— Goal —
Reproduce word for word the lines from the beginning of the entries to the line with "S = bpy.context.scene", both included, but none of the pictures.

— Extracted records —
········
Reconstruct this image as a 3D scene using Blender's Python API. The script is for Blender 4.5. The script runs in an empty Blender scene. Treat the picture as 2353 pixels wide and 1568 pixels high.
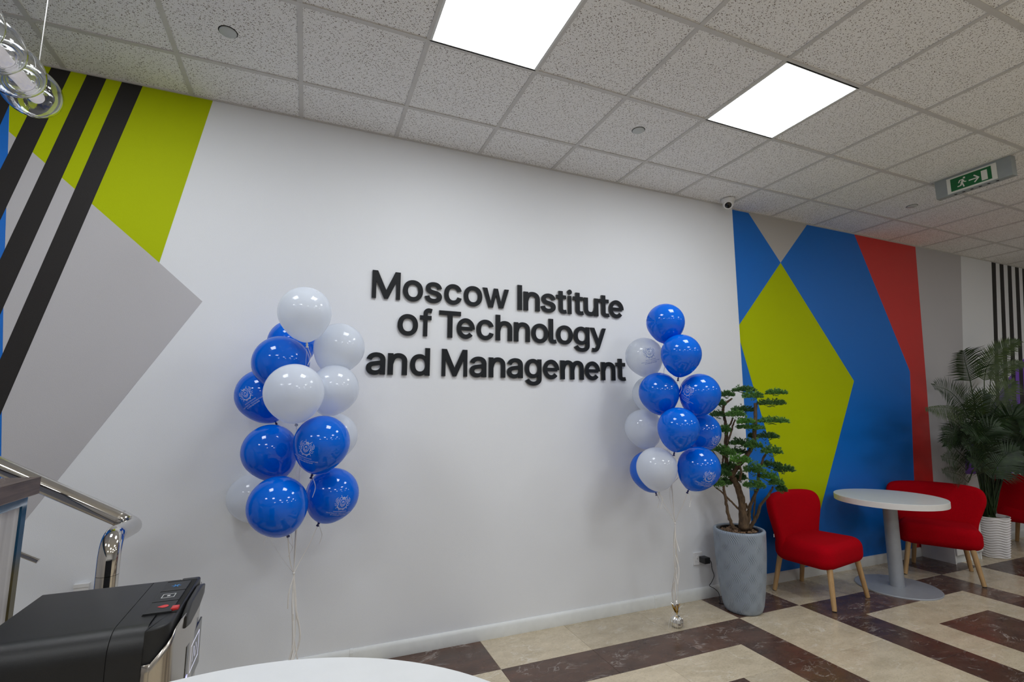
import bpy, bmesh, math, random
from mathutils import Vector, Matrix
random.seed(11)
C = bpy.context.scene.collection
S = bpy.context.scene

# ------------------------------------------------------------------ camera
FPX, W, H = 1133.8, 2353, 1568
RM = Matrix(((0.9237399357, -0.3830189330, 0.0010139813),
             (0.0522262216, 0.1233322874, -0.9909901961),
             (0.3794429508, 0.9154701764, 0.1339305909)))
CP = Vector((1.3217, -3.246, 1.4949))
cd = bpy.data.cameras.new('camera'); cam = bpy.data.objects.new('camera', cd); C.objects.link(cam)
cd.sensor_width = 36; cd.lens = FPX / W * 36; cd.clip_start = 0.02
rot = Matrix((RM[0], -RM[1], -RM[2])).transposed()
cam.matrix_world = Matrix.Translation(CP) @ rot.to_4x4()
S.camera = cam
# ------------------------------------------------------------------ world, exposure
wd = bpy.data.worlds.new('world'); S.world = wd; wd.use_nodes = True
wd.node_tree.nodes['Background'].inputs[0].default_value = (0.5, 0.55, 0.6, 1)
wd.node_tree.nodes['Background'].inputs[1].default_value = 0.05
S.view_settings.view_transform = 'Standard'; S.view_settings.look = 'None'
S.view_settings.exposure = 0.92; S.view_settings.gamma = 1.0; S.view_settings.use_curve_mapping = False
S.cycles.use_denoising = True
S.cycles.use_light_tree = False
S.cycles.max_bounces = 12
S.cycles.diffuse_bounces = 4
S.cycles.glossy_bounces = 4
S.cycles.transmission_bounces = 12
S.cycles.use_adaptive_sampling = True
S.cycles.adaptive_threshold = 0.03
S.cycles.caustics_reflective = False; S.cycles.caustics_refractive = False
S.cycles.sample_clamp_indirect = 6.0
PANEL_L = 9.0         # radiance of the ceiling LED panels

CEIL = 3.335
# ------------------------------------------------------------------ pixel helpers (turn a photo point + a real plane into a place in the room)
def ray(u, v): return RM.transposed() @ Vector(((u - W / 2) / FPX, (v - H / 2) / FPX, 1.0))
def on_y(u, v, y):
    d = ray(u, v); return CP + d * ((y - CP.y) / d.y)
def on_z(u, v, z):
    d = ray(u, v); return CP + d * ((z - CP.z) / d.z)
def on_x(u, v, x):
    d = ray(u, v); return CP + d * ((x - CP.x) / d.x)
def at_t(u, v, t): return CP + ray(u, v) * t
def to_px(p):
    c = RM @ (Vector(p) - CP)
    return (W / 2 + FPX * c.x / c.z, H / 2 + FPX * c.y / c.z, c.z)

# ------------------------------------------------------------------ materials
class NT:
    def __init__(s, name):
        s.m = bpy.data.materials.new(name); s.m.use_nodes = True
        s.t = s.m.node_tree; s.b = s.t.nodes['Principled BSDF']; s.out = s.t.nodes['Material Output']
    def n(s, typ, **kw):
        nd = s.t.nodes.new(typ)
        for k, v in kw.items():
            if k.startswith('i_'): nd.inputs[k[2:].replace('_', ' ')].default_value = v
            else: setattr(nd, k, v)
        return nd
    def l(s, a, b): s.t.links.new(a, b)
    def math(s, op, a, b=None, clamp=False):
        nd = s.n('ShaderNodeMath', operation=op, use_clamp=clamp)
        for i, v in enumerate((a, b)):
            if v is None: continue
            if isinstance(v, (int, float)): nd.inputs[i].default_value = v
            else: s.l(v, nd.inputs[i])
        return nd.outputs[0]
    def ramp(s, fac, stops):
        nd = s.n('ShaderNodeValToRGB'); e = nd.color_ramp.elements
        while len(e) < len(stops): e.new(0.5)
        for k, (p, c) in enumerate(stops):
            e[k].position = p; e[k].color = (c[0], c[1], c[2], 1) if not isinstance(c, (int, float)) else (c, c, c, 1)
        s.l(fac, nd.inputs[0]); return nd.outputs[0]
    def mix(s, fac, a, b, blend='MIX'):
        nd = s.n('ShaderNodeMix', data_type='RGBA', blend_type=blend)
        for i, v in ((0, fac), (6, a), (7, b)):
            if isinstance(v, (int, float)): nd.inputs[i].default_value = v
            elif isinstance(v, tuple): nd.inputs[i].default_value = (v[0], v[1], v[2], 1)
            else: s.l(v, nd.inputs[i])
        return nd.outputs[2]
    def bump(s, h, strength=0.3, dist=0.01):
        nd = s.n('ShaderNodeBump'); nd.inputs['Strength'].default_value = strength; nd.inputs['Distance'].default_value = dist
        s.l(h, nd.inputs['Height']); s.l(nd.outputs[0], s.b.inputs['Normal']); return nd
    def pos(s): return s.n('ShaderNodeNewGeometry').outputs['Position']
    def obj(s): return s.n('ShaderNodeTexCoord').outputs['Object']
    def mapping(s, vec, scale=(1, 1, 1), rot=(0, 0, 0)):
        nd = s.n('ShaderNodeMapping'); s.l(vec, nd.inputs[0]); nd.inputs['Scale'].default_value = scale; nd.inputs['Rotation'].default_value = rot
        return nd.outputs[0]
    def noise(s, vec, scale, detail=4, rough=0.5, dist=0.0):
        nd = s.n('ShaderNodeTexNoise'); s.l(vec, nd.inputs['Vector'])
        nd.inputs['Scale'].default_value = scale; nd.inputs['Detail'].default_value = detail
        nd.inputs['Roughness'].default_value = rough; nd.inputs['Distortion'].default_value = dist
        return nd.outputs['Fac']
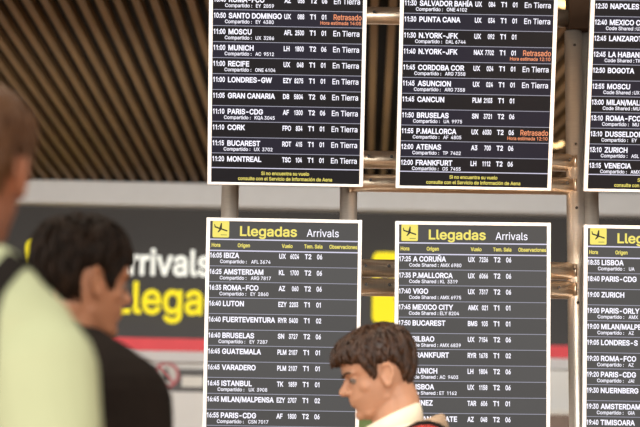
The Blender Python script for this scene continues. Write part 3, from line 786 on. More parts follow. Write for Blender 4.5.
········
— Complete response —
Reconstruct this image as a 3D scene using Blender's Python API. The script is for Blender 4.5. The script runs in an empty Blender scene. Treat the picture as 2353 pixels wide and 1568 pixels high.
import bpy, bmesh, math, random
from mathutils import Vector, Matrix
random.seed(11)
C = bpy.context.scene.collection
S = bpy.context.scene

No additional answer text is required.